Girolamo Francesco Maria Mazzola PARMIGIANINO

Parma 1503 - Casalmaggiore 1540

Biography



Giorgio Vasari praises Parmigianino as, literally, a born draughtsman (‘fusse nato, si puo dire, con i penelli in mano’), and his appreciation of the artist’s drawings was shared by collectors and connoisseurs well into the 17th and 18th centuries. (The 18th century English collector Jonathan Richardson Senior, in his An Essay on the Theory of Painting, published in 1725, noted that ‘There is a Spirit, and Fire, a Freedom, and Delicacy in the Drawings of Giulio Romano, Polydoro, Parmeggiano, Battista Franco, &c. which are not to be seen in their Paintings.’) One of the most prolific draughtsmen of the Cinquecento, Parmigianino produced everything from quick sketches to figural and compositional studies, as well as landscapes, portrait studies and finished presentation drawings. Furthermore, as A. E. Popham observed, Parmigianino ‘obviously delighted in the immediate effects which his pen or chalk could produce on the paper...He loved to experiment in every sort of technique, pen and ink and wash, both on plain and coloured paper, with or without white heightening, red chalk, black chalk, water colour, metal-point on prepared surfaces. This variety of techniques is a measure of the graphic tendency of his mind, of his extreme interest in the mechanics of drawing...He was a natural, as well as indefatigable, draughtsman.’

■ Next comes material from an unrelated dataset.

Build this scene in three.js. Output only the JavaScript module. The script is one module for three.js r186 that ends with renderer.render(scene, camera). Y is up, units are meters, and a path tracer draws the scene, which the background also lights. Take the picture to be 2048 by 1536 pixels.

Almost a thousand drawings by Parmigianino survive today, many of which were copied or engraved. The elegant, graceful style expressed in his drawings and designs for prints and chiaroscuro woodcuts was to prove extremely influential on a later generation of artists, including Girolamo Mazzola Bedoli and Jacopo Bertoia in Parma, Andrea Schiavone in Venice, and Nicolò dell’Abate and Francesco Primaticcio in Bologna and, later, Fontainebleau.